Bronze Buckle Shows Ancient Trade Between Eurasia and North America

(This is from 2016)

Scientists have long suspected that the ancient indigenous groups of Alaska traded with peoples of Eurasia, highlighted by oral histories and Asian-influenced design. But researchers lacked solid evidence, until now. A study, published in the Journal of Archaeological Science, documents the discovery of a metal bead and a belt buckle that date from between 1100 to 1300—a period of time when the Thule people, ancestors of the modern Inuit, inhabited the region.

This discovery shows that indigenous people in North America were likely interacting with the "Old World" from both sides of the continent, lead author of the study, H. Kory Cooper tells Smithsonian.com. On the east coast they traded with the Norse, while on the west coast they traded across the Bering Strait, he explains.

Archaeologists John Hoffecker and Owen Mason of the Institute of Arctic and Alpine Research at the University of Colorado, Boulder, found the objects while excavating six Thule houses on Cape Espenberg, a remote outpost on the Seward Peninsula jutting into the Bering Strait. Among the thousands of artifacts collected from the Thule dwellings were six metal objects including two bone fishing lures with metal eyes, a copper needle and a sheet copper fragment. But what intrigued researchers were two objects made of leaded bronze: a cylindrical bead that may have been used as part of a whistle or noisemaker and a buckle connected to a scrap of leather.

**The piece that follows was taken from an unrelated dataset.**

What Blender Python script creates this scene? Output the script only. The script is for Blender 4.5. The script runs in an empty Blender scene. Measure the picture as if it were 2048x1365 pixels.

The pair took the artifacts to Cooper, who is an expert in Arctic and Subarctic metallurgy at Purdue University. He found that the bronze objects are an alloy of copper, tin and lead. The buckle, which is similar to those used in China as far back as 400 B.C., also appears to have been made using a mold.

While the Thule people did occasionally work with native copper and some iron, they did not use alloys or molds. So the presence of these seemingly ordinary objects suggests that they must have come from outside the region and suggest that Alaskan trade with Asia could have begun as early as the 1100s.